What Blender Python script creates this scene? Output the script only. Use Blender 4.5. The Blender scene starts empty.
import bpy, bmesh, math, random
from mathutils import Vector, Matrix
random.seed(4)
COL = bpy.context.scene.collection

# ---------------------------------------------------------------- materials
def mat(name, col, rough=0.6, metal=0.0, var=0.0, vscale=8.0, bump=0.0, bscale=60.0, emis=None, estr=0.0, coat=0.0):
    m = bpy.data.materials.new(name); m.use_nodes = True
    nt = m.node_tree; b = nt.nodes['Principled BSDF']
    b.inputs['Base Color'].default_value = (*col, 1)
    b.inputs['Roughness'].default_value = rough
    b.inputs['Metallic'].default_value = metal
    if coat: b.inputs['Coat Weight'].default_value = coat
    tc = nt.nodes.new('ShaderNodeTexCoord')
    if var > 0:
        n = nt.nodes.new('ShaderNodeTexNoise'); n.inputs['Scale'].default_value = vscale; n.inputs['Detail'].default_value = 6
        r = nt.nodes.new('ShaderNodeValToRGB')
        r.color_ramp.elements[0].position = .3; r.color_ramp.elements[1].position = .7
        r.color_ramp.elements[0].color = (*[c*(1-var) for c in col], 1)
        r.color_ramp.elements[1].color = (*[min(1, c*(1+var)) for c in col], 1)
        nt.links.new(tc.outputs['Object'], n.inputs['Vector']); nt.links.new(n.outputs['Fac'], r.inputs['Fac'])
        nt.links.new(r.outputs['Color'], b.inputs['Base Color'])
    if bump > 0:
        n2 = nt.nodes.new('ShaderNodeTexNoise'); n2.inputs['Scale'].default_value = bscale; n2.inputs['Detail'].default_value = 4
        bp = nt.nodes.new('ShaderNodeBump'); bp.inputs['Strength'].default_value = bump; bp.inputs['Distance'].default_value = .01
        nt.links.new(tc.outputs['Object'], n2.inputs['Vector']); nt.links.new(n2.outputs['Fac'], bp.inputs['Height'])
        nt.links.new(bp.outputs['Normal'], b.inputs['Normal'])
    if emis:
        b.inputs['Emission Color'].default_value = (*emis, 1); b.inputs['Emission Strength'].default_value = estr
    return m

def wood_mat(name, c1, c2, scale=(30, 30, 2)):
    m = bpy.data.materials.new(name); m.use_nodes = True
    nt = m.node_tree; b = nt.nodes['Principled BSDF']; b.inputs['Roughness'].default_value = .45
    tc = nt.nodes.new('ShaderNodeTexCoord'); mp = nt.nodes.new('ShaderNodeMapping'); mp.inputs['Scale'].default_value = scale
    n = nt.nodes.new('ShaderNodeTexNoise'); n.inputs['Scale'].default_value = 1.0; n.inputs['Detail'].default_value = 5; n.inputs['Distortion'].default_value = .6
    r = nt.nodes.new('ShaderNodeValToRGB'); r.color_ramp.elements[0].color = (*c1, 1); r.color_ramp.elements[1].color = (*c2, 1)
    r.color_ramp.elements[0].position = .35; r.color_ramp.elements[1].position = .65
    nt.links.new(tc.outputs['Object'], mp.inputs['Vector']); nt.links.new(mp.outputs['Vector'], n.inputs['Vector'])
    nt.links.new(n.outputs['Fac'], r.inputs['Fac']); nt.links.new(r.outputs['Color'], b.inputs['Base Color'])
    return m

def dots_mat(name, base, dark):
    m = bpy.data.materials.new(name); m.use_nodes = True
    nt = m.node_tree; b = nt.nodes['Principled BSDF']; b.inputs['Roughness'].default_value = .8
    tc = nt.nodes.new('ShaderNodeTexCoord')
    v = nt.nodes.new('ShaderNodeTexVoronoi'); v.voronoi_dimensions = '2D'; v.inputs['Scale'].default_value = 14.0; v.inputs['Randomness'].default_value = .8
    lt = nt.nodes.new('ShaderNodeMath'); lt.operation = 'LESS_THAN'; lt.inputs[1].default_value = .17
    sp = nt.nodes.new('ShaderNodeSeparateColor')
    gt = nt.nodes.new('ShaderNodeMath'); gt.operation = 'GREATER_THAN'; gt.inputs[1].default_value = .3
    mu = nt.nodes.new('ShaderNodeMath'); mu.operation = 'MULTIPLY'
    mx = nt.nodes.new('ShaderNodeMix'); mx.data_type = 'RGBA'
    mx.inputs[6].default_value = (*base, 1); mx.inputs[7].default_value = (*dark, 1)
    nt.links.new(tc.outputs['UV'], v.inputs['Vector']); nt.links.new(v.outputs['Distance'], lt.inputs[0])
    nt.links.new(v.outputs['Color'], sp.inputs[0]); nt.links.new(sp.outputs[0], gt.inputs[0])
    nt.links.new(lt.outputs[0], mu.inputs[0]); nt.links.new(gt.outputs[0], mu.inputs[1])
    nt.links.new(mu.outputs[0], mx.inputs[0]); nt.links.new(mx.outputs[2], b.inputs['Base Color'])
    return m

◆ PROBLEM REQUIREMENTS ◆
Can you give every line above again, exactly as written?

◆ WRITTEN RESPONSE ◆
What Blender Python script creates this scene? Output the script only. Use Blender 4.5. The Blender scene starts empty.
import bpy, bmesh, math, random
from mathutils import Vector, Matrix
random.seed(4)
COL = bpy.context.scene.collection

# ---------------------------------------------------------------- materials
def mat(name, col, rough=0.6, metal=0.0, var=0.0, vscale=8.0, bump=0.0, bscale=60.0, emis=None, estr=0.0, coat=0.0):
    m = bpy.data.materials.new(name); m.use_nodes = True
    nt = m.node_tree; b = nt.nodes['Principled BSDF']
    b.inputs['Base Color'].default_value = (*col, 1)
    b.inputs['Roughness'].default_value = rough
    b.inputs['Metallic'].default_value = metal
    if coat: b.inputs['Coat Weight'].default_value = coat
    tc = nt.nodes.new('ShaderNodeTexCoord')
    if var > 0:
        n = nt.nodes.new('ShaderNodeTexNoise'); n.inputs['Scale'].default_value = vscale; n.inputs['Detail'].default_value = 6
        r = nt.nodes.new('ShaderNodeValToRGB')
        r.color_ramp.elements[0].position = .3; r.color_ramp.elements[1].position = .7
        r.color_ramp.elements[0].color = (*[c*(1-var) for c in col], 1)
        r.color_ramp.elements[1].color = (*[min(1, c*(1+var)) for c in col], 1)
        nt.links.new(tc.outputs['Object'], n.inputs['Vector']); nt.links.new(n.outputs['Fac'], r.inputs['Fac'])
        nt.links.new(r.outputs['Color'], b.inputs['Base Color'])
    if bump > 0:
        n2 = nt.nodes.new('ShaderNodeTexNoise'); n2.inputs['Scale'].default_value = bscale; n2.inputs['Detail'].default_value = 4
        bp = nt.nodes.new('ShaderNodeBump'); bp.inputs['Strength'].default_value = bump; bp.inputs['Distance'].default_value = .01
        nt.links.new(tc.outputs['Object'], n2.inputs['Vector']); nt.links.new(n2.outputs['Fac'], bp.inputs['Height'])
        nt.links.new(bp.outputs['Normal'], b.inputs['Normal'])
    if emis:
        b.inputs['Emission Color'].default_value = (*emis, 1); b.inputs['Emission Strength'].default_value = estr
    return m

def wood_mat(name, c1, c2, scale=(30, 30, 2)):
    m = bpy.data.materials.new(name); m.use_nodes = True
    nt = m.node_tree; b = nt.nodes['Principled BSDF']; b.inputs['Roughness'].default_value = .45
    tc = nt.nodes.new('ShaderNodeTexCoord'); mp = nt.nodes.new('ShaderNodeMapping'); mp.inputs['Scale'].default_value = scale
    n = nt.nodes.new('ShaderNodeTexNoise'); n.inputs['Scale'].default_value = 1.0; n.inputs['Detail'].default_value = 5; n.inputs['Distortion'].default_value = .6
    r = nt.nodes.new('ShaderNodeValToRGB'); r.color_ramp.elements[0].color = (*c1, 1); r.color_ramp.elements[1].color = (*c2, 1)
    r.color_ramp.elements[0].position = .35; r.color_ramp.elements[1].position = .65
    nt.links.new(tc.outputs['Object'], mp.inputs['Vector']); nt.links.new(mp.outputs['Vector'], n.inputs['Vector'])
    nt.links.new(n.outputs['Fac'], r.inputs['Fac']); nt.links.new(r.outputs['Color'], b.inputs['Base Color'])
    return m

def dots_mat(name, base, dark):
    m = bpy.data.materials.new(name); m.use_nodes = True
    nt = m.node_tree; b = nt.nodes['Principled BSDF']; b.inputs['Roughness'].default_value = .8
    tc = nt.nodes.new('ShaderNodeTexCoord')
    v = nt.nodes.new('ShaderNodeTexVoronoi'); v.voronoi_dimensions = '2D'; v.inputs['Scale'].default_value = 14.0; v.inputs['Randomness'].default_value = .8
    lt = nt.nodes.new('ShaderNodeMath'); lt.operation = 'LESS_THAN'; lt.inputs[1].default_value = .17
    sp = nt.nodes.new('ShaderNodeSeparateColor')
    gt = nt.nodes.new('ShaderNodeMath'); gt.operation = 'GREATER_THAN'; gt.inputs[1].default_value = .3
    mu = nt.nodes.new('ShaderNodeMath'); mu.operation = 'MULTIPLY'
    mx = nt.nodes.new('ShaderNodeMix'); mx.data_type = 'RGBA'
    mx.inputs[6].default_value = (*base, 1); mx.inputs[7].default_value = (*dark, 1)
    nt.links.new(tc.outputs['UV'], v.inputs['Vector']); nt.links.new(v.outputs['Distance'], lt.inputs[0])
    nt.links.new(v.outputs['Color'], sp.inputs[0]); nt.links.new(sp.outputs[0], gt.inputs[0])
    nt.links.new(lt.outputs[0], mu.inputs[0]); nt.links.new(gt.outputs[0], mu.inputs[1])
    nt.links.new(mu.outputs[0], mx.inputs[0]); nt.links.new(mx.outputs[2], b.inputs['Base Color'])
    return m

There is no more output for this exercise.